華やかな世界とはいえ、1年契約の連続で「毎年ドキドキしていた」と振り返る。家庭の事情や、引退した元選手がスタッフを勤め始める中で、年を追うごとに転職を考えることも多くなった。そして2000年に保険会社からリクルートがあり、「大好きなことばかりやってお金をもらうのもいいけど、外の世界に触れてみるのも大事かな」と、約20年間のヴェルディでの生活に幕を閉じた。

長野県でサッカー熱再び。20年ぶり現場復帰

サッカー業界を離れて保険業界へ。愛知県や大阪府への転勤も経験し、順調にキャリアを積んできた。東名阪を渡り歩いてきたわけだが、地方との縁がなかったわけではない。長野県の高山村に昔からの友人がおり、「よく遊びに行っていた」という。

「東名阪で仕事をしてきたので、正直、もう都会はいいかなと思っていて(笑)。そんな中で高山村の自然にやられてしまって、友人の家に泊まりに行けば温泉三昧、お蕎麦三昧、お酒三昧。友人からは『もうこっちに住んじゃえばいいのに』と言われていました」

その言葉に感化され、当時勤めていた企業の長野支社への転勤を志願。「50代半ばを過ぎていたので認められないだろうな…」と思っていたそうだが、まさかの希望が通った。そうして長野県(長野市)での生活が始まったわけだが、高山村の友人以外の人脈はなく、クライアント探しも一苦労。それでも友人の紹介で人脈を広げ、そこでサッカーを応援している企業の社長などと知り合った。

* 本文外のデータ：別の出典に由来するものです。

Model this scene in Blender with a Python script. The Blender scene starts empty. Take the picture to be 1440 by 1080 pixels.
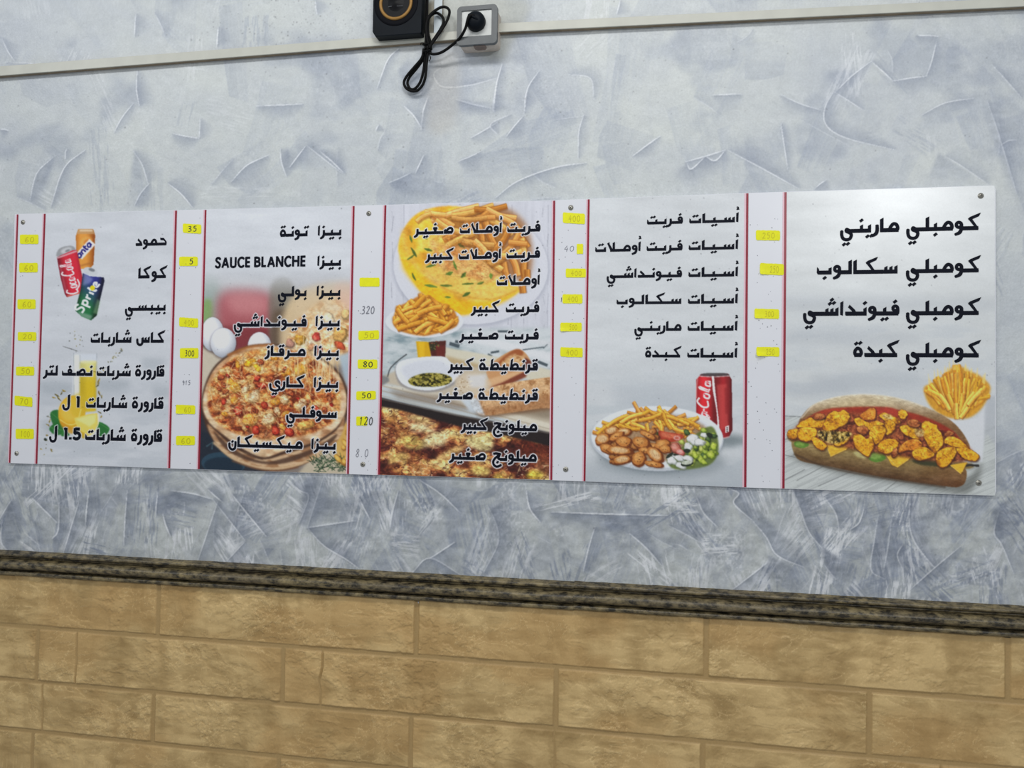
import bpy, bmesh, math, random
import numpy as np
from mathutils import Vector

# ------------------------------------------------------------------ camera
SC = bpy.context.scene
COL = SC.collection
F_PX = 1200.0
CAM = np.array([1.387, -1.5541, 0.1332])
YAW, PITCH, ROLL = -0.197, 0.0283, 0.0159


def cam_axes():
    cy, sy = math.cos(YAW), math.sin(YAW)
    cp, sp = math.cos(PITCH), math.sin(PITCH)
    cr, sr = math.cos(ROLL), math.sin(ROLL)
    f = np.array([sy * cp, cy * cp, sp])
    r = np.array([cy, -sy, 0.0])
    u = np.cross(r, f)
    return cr * r + sr * u, -sr * r + cr * u, f


AX_R, AX_U, AX_F = cam_axes()
cam_data = bpy.data.cameras.new('camera')
cam = bpy.data.objects.new('camera', cam_data)
COL.objects.link(cam)
cam_data.sensor_fit = 'HORIZONTAL'
cam_data.sensor_width = 36.0
cam_data.lens = 36.0 * F_PX / 1440.0
cam_data.clip_start = 0.01
from mathutils import Matrix
cam.matrix_world = Matrix(((AX_R[0], AX_U[0], -AX_F[0], CAM[0]),
                           (AX_R[1], AX_U[1], -AX_F[1], CAM[1]),
                           (AX_R[2], AX_U[2], -AX_F[2], CAM[2]),
                           (0, 0, 0, 1)))
SC.camera = cam

# ------------------------------------------------------------------ light
world = bpy.data.worlds.new('world')
SC.world = world
world.use_nodes = True
wbg = world.node_tree.nodes['Background']
wbg.inputs['Color'].default_value = (0.93, 0.965, 1.0, 1)
wbg.inputs['Strength'].default_value = 0.40


def area(name, loc, target, sx, sy, power, col):
    d = bpy.data.lights.new(name, 'AREA')
    d.shape = 'RECTANGLE'
    d.size, d.size_y, d.energy, d.color = sx, sy, power, col
    o = bpy.data.objects.new(name, d)
    COL.objects.link(o)
    o.location = loc
    v = Vector(target) - Vector(loc)
    o.rotation_euler = v.to_track_quat('-Z', 'Y').to_euler()
    return o


# ceiling tubes of the snack bar, above and behind the photographer
area('ceiling_lamp', (1.0, -1.4, 1.62), (0.95, 0.0, 0.15), 1.5, 0.22, 17, (1.0, 0.985, 0.955))
area('ceiling_lamp', (2.52, -3.42, 1.38), (1.2, 0.0, 0.1), 0.5, 0.12, 34, (0.99, 1.0, 1.0))
area('ceiling_lamp', (-1.26, -1.75, 1.80), (0.3, 0.0, 0.2), 0.6, 0.2, 13, (0.95, 0.975, 1.0))
SC.view_settings.view_transform = 'Standard'
SC.view_settings.look = 'None'
SC.view_settings.gamma = 1.0
SC.view_settings.use_curve_mapping = False
SC.view_settings.exposure = -0.32


# ------------------------------------------------------------------ measuring
def px2w(pts, off=0.0):
    """photo pixels -> points on the plane 'off' metres in front of the wall"""
    p = np.atleast_2d(np.asarray(pts, float))
    d = ((p[:, :1] - 720) / F_PX) * AX_R + (-(p[:, 1:2] - 540) / F_PX) * AX_U + AX_F
    t = (-off - CAM[1]) / d[:, 1:2]
    return CAM + d * t


def w1(x, y, off=0.0):
    return px2w([(x, y)], off)[0]


def proj(P):
    q = np.asarray(P, float) - CAM
    z = q @ AX_F
    return np.stack([720 + F_PX * (q @ AX_R) / z, 540 - F_PX * (q @ AX_U) / z], -1)


def lin(c):
    c = np.clip(np.asarray(c, float), 0, 1)
    return np.where(c <= 0.04045, c / 12.92, ((c + 0.055) / 1.055) ** 2.4)


def C(r, g, b):
    return np.array([r, g, b], float) / 255.0


GAIN = 1.30          # surface reflectance over the photographed brightness


# ------------------------------------------------------------------ noise
def hash2(ix, iy, seed):
    h = (ix.astype(np.int64) * 374761393 + iy.astype(np.int64) * 668265263 + seed * 974711) & 0xFFFFFFFF
    h = ((h ^ (h >> 13)) * 1274126177) & 0xFFFFFFFF
    h = h ^ (h >> 16)
    return (h & 0xFFFF).astype(np.float32) / 65535.0


def vnoise(x, y, seed=0):
    x = np.asarray(x, float)
    y = np.asarray(y, float)
    ix, iy = np.floor(x), np.floor(y)
    fx, fy = x - ix, y - iy
    fx = fx * fx * (3 - 2 * fx)
    fy = fy * fy * (3 - 2 * fy)
    a, b = hash2(ix, iy, seed), hash2(ix + 1, iy, seed)
    c, d = hash2(ix, iy + 1, seed), hash2(ix + 1, iy + 1, seed)
    return (a + (b - a) * fx) * (1 - fy) + (c + (d - c) * fx) * fy


def fbm(x, y, seed=0, octv=4, gain=0.5):
    s, a, t = 0.0, 1.0, 0.0
    for k in range(octv):
        s = s + a * vnoise(x * 2 ** k + 13.7 * k, y * 2 ** k - 7.1 * k, seed + k)
        t += a
        a *= gain
    return s / t


def sstep(a, b, x):
    t = np.clip((x - a) / (b - a), 0, 1)
    return t * t * (3 - 2 * t)


def catmull(pts, n=6, closed=False):
    p = np.asarray(pts, float)
    m = len(p)
    if m < 3:
        return p
    out = []
    rng = range(m) if closed else range(m - 1)
    for i in rng:
        if closed:
            p0, p1, p2, p3 = p[i - 1], p[i], p[(i + 1) % m], p[(i + 2) % m]
        else:
            p1, p2 = p[i], p[i + 1]
            p0 = p[i - 1] if i else 2 * p1 - p2
            p3 = p[i + 2] if i + 2 < m else 2 * p2 - p1
        for k in range(n):
            t = k / n
            out.append(0.5 * (2 * p1 + (p2 - p0) * t + (2 * p0 - 5 * p1 + 4 * p2 - p3) * t * t + (3 * p1 - p0 - 3 * p2 + p3) * t ** 3))
    if not closed:
        out.append(p[-1])
    return np.array(out)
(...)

サッカー関係者でヴェルディの黄金期を知らない人はほぼいない。自身の経歴を話せば、「ヴェルディにいたんですか!?」と当然のように話が広がる。そうしているうちに再びサッカー熱に火がつき、地元クラブであるAC長野パルセイロの試合を観戦に行った。

2021年10月3日、AC長野パルセイロvsカマタマーレ讃岐。コロナ禍で応援が制限される中だったが、長野Uスタジアムの雰囲気に魅了された。大阪府在住時に通っていた市立吹田サッカースタジアム(ガンバ大阪の本拠地)と比べても、「少しこじんまりしているけど大差はない」と話す。ちなみに、当時カマタマーレ讃岐を率いていた上野山信行監督とは面識もあったとのことだ。

ヴェルディを離れてからのサッカーとの接点は、シニアサッカーを嗜む程度だったが、「また何かしらの形で関わりたい」と完全に火がついた。オフラインでの人脈こそ限られていたが、以前から力を入れていたFacebookを活用して道を模索。中野エスペランサ(中野市の社会人サッカークラブ)の酒井雄高代表と接点があり、コンタクトをとると、ちょうどクラブがU-15チームのコーチを探しているタイミングだった。

そうして2021年11月から、中野エスペランサのU-15コーチを務めることとなった。2000年にヴェルディを離れたのち、約20年ぶりの現場復帰。たった一人の友人をきっかけにたどり着いた長野県で、ビッググラブで培った知見と経験を生かすときが来たのだ。